>>

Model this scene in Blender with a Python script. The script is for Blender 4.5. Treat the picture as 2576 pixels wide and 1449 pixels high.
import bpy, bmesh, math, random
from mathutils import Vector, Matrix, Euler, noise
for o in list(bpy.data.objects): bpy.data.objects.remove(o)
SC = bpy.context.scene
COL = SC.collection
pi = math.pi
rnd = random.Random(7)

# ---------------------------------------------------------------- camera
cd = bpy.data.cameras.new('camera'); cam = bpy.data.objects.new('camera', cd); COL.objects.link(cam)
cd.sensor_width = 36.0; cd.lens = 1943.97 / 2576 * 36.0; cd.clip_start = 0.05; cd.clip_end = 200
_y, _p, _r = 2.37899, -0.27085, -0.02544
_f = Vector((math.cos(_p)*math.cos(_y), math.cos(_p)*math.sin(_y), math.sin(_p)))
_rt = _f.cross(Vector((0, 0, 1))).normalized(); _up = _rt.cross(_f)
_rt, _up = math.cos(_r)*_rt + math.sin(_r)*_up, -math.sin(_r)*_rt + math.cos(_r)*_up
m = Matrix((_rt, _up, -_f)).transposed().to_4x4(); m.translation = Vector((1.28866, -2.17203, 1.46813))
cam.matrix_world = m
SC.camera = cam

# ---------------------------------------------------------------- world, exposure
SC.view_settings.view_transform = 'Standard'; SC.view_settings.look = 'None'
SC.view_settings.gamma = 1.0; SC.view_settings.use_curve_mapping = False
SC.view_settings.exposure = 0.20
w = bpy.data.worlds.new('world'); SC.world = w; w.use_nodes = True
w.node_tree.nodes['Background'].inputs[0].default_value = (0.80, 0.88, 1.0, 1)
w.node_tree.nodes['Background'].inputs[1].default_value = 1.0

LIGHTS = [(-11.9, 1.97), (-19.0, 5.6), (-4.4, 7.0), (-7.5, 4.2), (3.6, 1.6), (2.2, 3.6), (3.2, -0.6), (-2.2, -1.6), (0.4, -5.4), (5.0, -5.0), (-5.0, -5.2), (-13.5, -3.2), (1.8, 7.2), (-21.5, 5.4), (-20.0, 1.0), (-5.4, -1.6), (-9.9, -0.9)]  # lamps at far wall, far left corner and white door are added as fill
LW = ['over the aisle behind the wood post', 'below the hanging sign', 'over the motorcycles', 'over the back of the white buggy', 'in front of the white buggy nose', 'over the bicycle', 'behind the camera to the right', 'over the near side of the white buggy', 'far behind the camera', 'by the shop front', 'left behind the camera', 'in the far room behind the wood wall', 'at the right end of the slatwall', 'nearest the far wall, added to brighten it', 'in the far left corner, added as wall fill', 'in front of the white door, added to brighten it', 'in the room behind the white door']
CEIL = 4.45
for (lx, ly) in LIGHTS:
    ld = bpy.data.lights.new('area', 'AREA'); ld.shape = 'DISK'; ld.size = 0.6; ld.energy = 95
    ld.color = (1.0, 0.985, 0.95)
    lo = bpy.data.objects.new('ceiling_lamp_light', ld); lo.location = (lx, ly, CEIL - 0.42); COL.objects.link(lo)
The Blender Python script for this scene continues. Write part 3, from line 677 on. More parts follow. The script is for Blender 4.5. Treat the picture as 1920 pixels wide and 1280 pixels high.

<<

Problem to work on
Pull out all lines from the entries above in which the word "scene" appears.

Result for this task
Model this scene in Blender with a Python script. The script is for Blender 4.5. Treat the picture as 2576 pixels wide and 1449 pixels high.
SC = bpy.context.scene
The Blender Python script for this scene continues. Write part 3, from line 677 on. More parts follow. The script is for Blender 4.5. Treat the picture as 1920 pixels wide and 1280 pixels high.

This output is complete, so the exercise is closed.